Turning "incomplete Europe" into competitive Europe

#CriticalThinking

Picture of Joaquín Almunia
Joaquín Almunia

Visiting Professor at LSE and Sciences Po Paris and former vice-president of the European Commission

Europe’s Single Market remains a work in progress, a work that needs to be accelerated in telecom, digital, energy, services and other sectors if we’re to realise our full potential from globalisation and not fall victim to it. Both the consumer and businesses stand to gain if we can progress from an “Incomplete Europe” to a Competitive Europe.

By detecting and punishing abuses and cartels in our internal market of half a billion citizens, the Commission and National Competition Authorities can have a powerful and direct impact on competitiveness. Indeed, European businesses are the first victims of antitrust infringements which artificially inflate their production costs, for example when the price of an important input increases because it is cartelised. That, in turn, impacts consumer prices.

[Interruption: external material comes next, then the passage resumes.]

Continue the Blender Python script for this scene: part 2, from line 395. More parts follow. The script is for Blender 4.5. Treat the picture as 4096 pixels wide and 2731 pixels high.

Just think about the cartels in car parts which the Commission has recently found and sanctioned, imposing fines totalling over a billion euros. Competition is also an important driver for innovation, which in turn boosts productivity. Competition encourages existing market players to stay competitive by innovating, and it stimulates new entries into the market to challenge established positions.

Therefore, thanks to competition policy, businesses in the Single Market can thrive based on their own merits. Robust enforcement of competition rules through all instruments – i.e. the fight against cartels and abuses of dominant positions, the examination of mergers, state aid control – is therefore an important part of the effort to improve competitiveness and boost economic growth.

Europe should also tap the full potential of an open, dynamic and fully integrated Single Market. It is obvious, for example, that  existing barriers in telecom and digital markets prevent EU companies from competing on a European scale, reach out to a customer base of half a billion potential users and invest faster in new technologies. The U.S. and China do not have that problem, because their respective markets do not have the internal barriers that we still have: they are overseen by a single regulator and spectrum is allocated by a single authority.

Similarly, the EU needs a determined push to complete the internal market in energy, including by investing more in interconnectors. This is essential if we want to preserve the competitiveness of European businesses at a time when some international competitors have energy bills about 50 percent cheaper due to the shale gas revolution.

Finally, the services sector is also one area where we still do not have a genuine Single Market, with a direct impact on many other industries. In all these areas the “costs of non-Europe” – or I should say, of “incomplete Europe” – are still much too high, and they are impairing our ability to grow today. In these difficult times, the EU and its Member States cannot afford to leave this potential unexploited. The globalised economy leaves us little choice.